Robin Everhart, the Rival Sons' founding bassist, left in late October of 2013, deciding that the grueling rigors of touring weren't for him.
The band replaced him with Dave Beste in time to record the band's fourth full-length.
Once more they enlisted producer Dave Cobb (who helmed the Head Down sessions) and recorded at his Nashville studio.
Rival Sons have doubled down on their worship of late-'60s psych, blues-rock, and hard rock because of the lockdown groove in drummer Michael Miley's interplay with Beste, a much more straight-ahead rock bassist.
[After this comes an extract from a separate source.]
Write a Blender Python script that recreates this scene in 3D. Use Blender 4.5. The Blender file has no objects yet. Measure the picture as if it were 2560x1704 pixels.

What's different is how the band combines these sounds, Led Zeppelin's pervasive guitar and vocal influence still a primary inspiration, but this is colored also by a love the Jimmy Page-era Yardbirds, the Nazz, the Doors, and the boogie of classic Status Quo.
The group has manifested most of these before, but not in this way.
In their songwriting and arrangements, they recombine these influences in sometimes startling new ways.
Even the most sprawling, psych-oriented tracks have excellent riffs, while most of the hard rockers and boogies contain hooks and multiple textures.
Force is never sacrificed.
Opening single "Electric Man" is unabashed in its Led Zeppelin IV proclivities, but "Good Things" evokes the Zombies of Odessey and Oracle with harder-edged guitars and fatter drums.
"Secret," led by Beste's bass throb and Scott Holiday's thundering guitar vamp, makes room for guest keyboardist Ikey Owens (Mars Volta) on organ.
"Open My Eyes" opens with a vamp worthy of Black Sabbath, but it becomes a gritty, near country-rocker with phased drum kit.
The transcendent Pete Townshend-esque guitar chords that serve as the intro to "Belle Starr" give way to a crunchy slide riff, then an open, spacious psychedelia.
It changes shape several times before the close with a woolly, dirty-assed bassline and Zep-style rhythmic syncopations.
The proggy blues in the intro to "Destination on Course" is a fine showcase for Jay Buchanan's croon atop brooding guitars and a swelling menace in the rhythm section.
This holds sway until a female backing chorus (Kristen Rogers) enters, and things come completely off the rails in Wagnerian mind-melting psych.
Great Western Valkyrie continues to revel in retro-rock, but it does so with fine songwriting, arrangements, and -- above all -- taste added to the instrumental firepower.
Combined, these strengths make this a full step up from Head Down.